The world of photography keeps evolving with the newest trends. But just how good are these trends for the authenticity of what we want to portray?

Words Ankit Jain

As the world progresses into a virtual realm, it is quite common to see a few trends rise and some fade into the background. The screens on which we consume content only get smaller by the day and creators find their way around it. One such ingenious tactic used by artists, photographers, and videographers all over the world is called ‘Minimalism’.

It gives way for creators to convey ideas and thoughts in an effectively simple manner. But is it doing any aesthetic justice? There might be a split of opinions when it comes to this style but there’s no denying its popularity on social media platforms that thrive on aesthetics like Instagram; also in magazine spreads and even in commercials. Here is why we believe this coin has two sides.

Minimalism has become an interesting format to convey concepts. The first question a person asks when they see a picture is, ‘what is it trying to tell me?’ Is it conveying a message of love, despair, happiness? Or is it simply showing the beauty of the subject in question? What minimalism does here is worth noting as it brings a subtle spotlight on the main theme of your video or photo. The viewer isn’t distracted by a broad colour palette or an abundant number of elements. They simply see what you aim to showcase.

We have a very specific way of functioning in today’s world. We use hashtags, follow the people we love and aspire to be in some ways, who are often followed by a million others and wear clothes as shown in fashion pages. We do this for one small reason. Trends. As we said before there is no denying the popularity of this style. People work minimalism into their Instagram grids and movies and so many other forums. It is simply because it sells, and it speaks to a larger audience. We often see advertisers and brands work this into their projects because it will attract consumers. Minimalism thus becomes a great way to be noticed and loved. 

However, there is another side to this beautiful story. Take for example the greatest paintings in the history of art. You might question the relevance of these in today’s day and age but most of the inspiration that we draw in terms of aesthetic, framing, and lighting comes from artists like Rembrandt and Diego Velazquez. These pieces are remembered and sought-after centuries later for their complexity and giving their spectators experience of reading between the lines.

‘The eye of the beholder’. Interpretation of art is what makes it so compelling. There is only so much you can speak through a minimalist project. People might convey love through it but not its complexity. Photographers may show sadness through negative spacing but might not be able to tell the story behind it. So, it might look great on your Instagram feed but at the end of the day how much are you truly expressing to your followers? This, however, allows the viewer to formulate an entire story around one specific object/ focal point.

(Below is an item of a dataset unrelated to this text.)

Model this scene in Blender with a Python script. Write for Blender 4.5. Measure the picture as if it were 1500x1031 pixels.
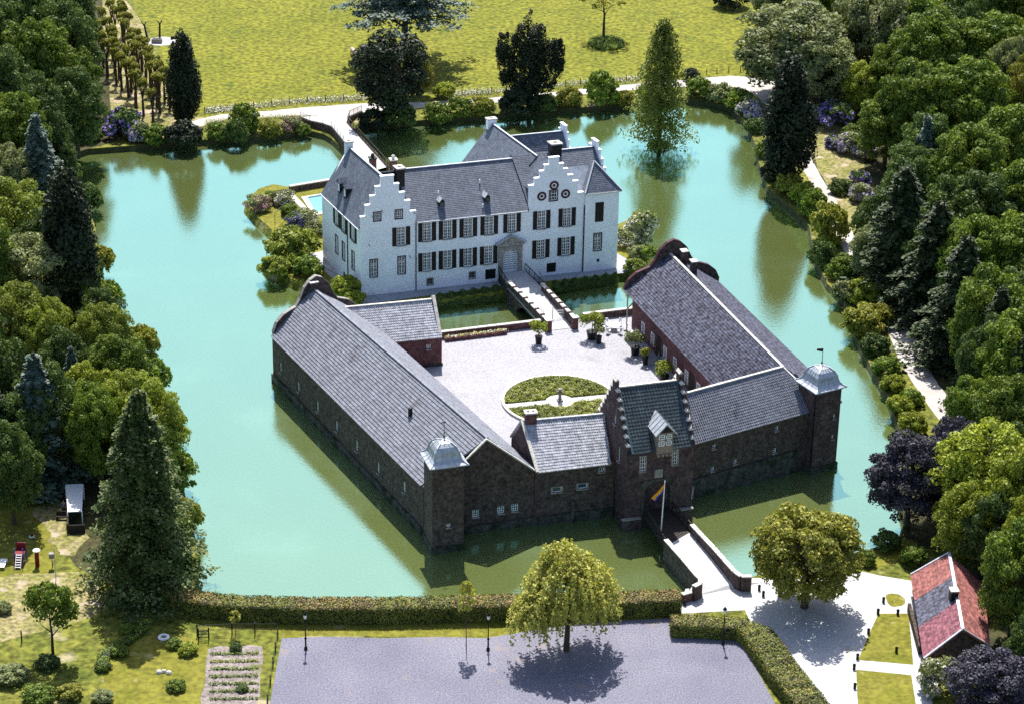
import bpy, bmesh, math, random
import numpy as np
from math import radians, sin, cos, pi, atan2, hypot
from mathutils import Vector, Matrix
from mathutils.geometry import delaunay_2d_cdt

random.seed(7); RNG = np.random.default_rng(11)
for o in list(bpy.data.objects): bpy.data.objects.remove(o)
SC = bpy.context.scene; COL = SC.collection

# ------------------------------------------------------------------ camera, light, exposure
PITCH, ROLL, CAM_H, FPX = radians(25.0), radians(1.0), 140.0, 3600.0
FW = Vector((0, cos(PITCH), -sin(PITCH)))
_r, _u = Vector((1, 0, 0)), Vector((0, sin(PITCH), cos(PITCH)))
CR = _r*cos(ROLL) + _u*sin(ROLL)
CU = -_r*sin(ROLL) + _u*cos(ROLL)
CAM = Vector((0, 0, CAM_H))
cd = bpy.data.cameras.new('camera'); cam = bpy.data.objects.new('camera', cd); COL.objects.link(cam)
cd.sensor_width = 36; cd.lens = 36*FPX/1500; cd.clip_end = 3000; cd.clip_start = 1
cam.matrix_world = Matrix(((CR.x, CU.x, -FW.x, 0), (CR.y, CU.y, -FW.y, 0), (CR.z, CU.z, -FW.z, CAM_H), (0, 0, 0, 1)))
SC.camera = cam

SUN_EL, SUN_AZ = radians(57), radians(-3)          # azimuth from +Y towards +X
w = bpy.data.worlds.new('World'); SC.world = w; w.use_nodes = True
nt = w.node_tree; bg = nt.nodes['Background']
sky = nt.nodes.new('ShaderNodeTexSky'); sky.sky_type = 'NISHITA'; sky.sun_disc = False
sky.sun_elevation = SUN_EL; sky.sun_rotation = SUN_AZ; sky.air_density = 1.0; sky.dust_density = 2.0; sky.ozone_density = 2.0
nt.links.new(sky.outputs[0], bg.inputs[0]); bg.inputs[1].default_value = 0.105
sd = bpy.data.lights.new('sun', 'SUN'); sd.energy = 5.0; sd.angle = radians(0.5); sd.color = (1.0, 0.965, 0.90)
sun = bpy.data.objects.new('sun', sd); COL.objects.link(sun)
_s = Vector((sin(SUN_AZ)*cos(SUN_EL), cos(SUN_AZ)*cos(SUN_EL), sin(SUN_EL)))
sun.rotation_euler = _s.to_track_quat('Z', 'Y').to_euler(); sun.location = (0, 300, 200)
SC.view_settings.view_transform = 'Standard'; SC.view_settings.look = 'None'
SC.view_settings.exposure = 0.92; SC.view_settings.gamma = 1.0; SC.view_settings.use_curve_mapping = False
SC.render.engine = 'CYCLES'; SC.cycles.max_bounces = 6; SC.cycles.diffuse_bounces = 3
SC.cycles.transparent_max_bounces = 6; SC.cycles.use_denoising = False

def site(px, py, z=0.0):
    """survey helper: the place on level z that the photograph shows at (px, py)"""
    d = FW + CR*((px-750)/FPX) - CU*((py-515.5)/FPX)
    t = (z-CAM_H)/d.z
    return Vector((d.x*t, d.y*t, z))
def on_plane(px, py, p0, n):
    d = FW + CR*((px-750)/FPX) - CU*((py-515.5)/FPX)
    t = (Vector(p0)-CAM).dot(n)/d.dot(n)
    return CAM + d*t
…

Lastly, we mentioned how minimalism is a trend and while that is good, it is also its shortcoming. Trends rise to fame but quickly fade away too. Today what photographers and videographers need to ask themselves is ‘how long before people want something new?’ As consumers living in a fast-changing world, we expect something new almost every day. So, in the 7th month of following something or someone if you once again see a potted plant with a plain white background you might just think ‘Sure… but what’s new?’
The art of photography and videography goes beyond an aesthetic. It is about understanding the minds of the people who see you. We might debate whether minimalism is a blessing or a boon, but at the end of the day, it comes down to one thing. Do people get joy and the experience you wished to portray?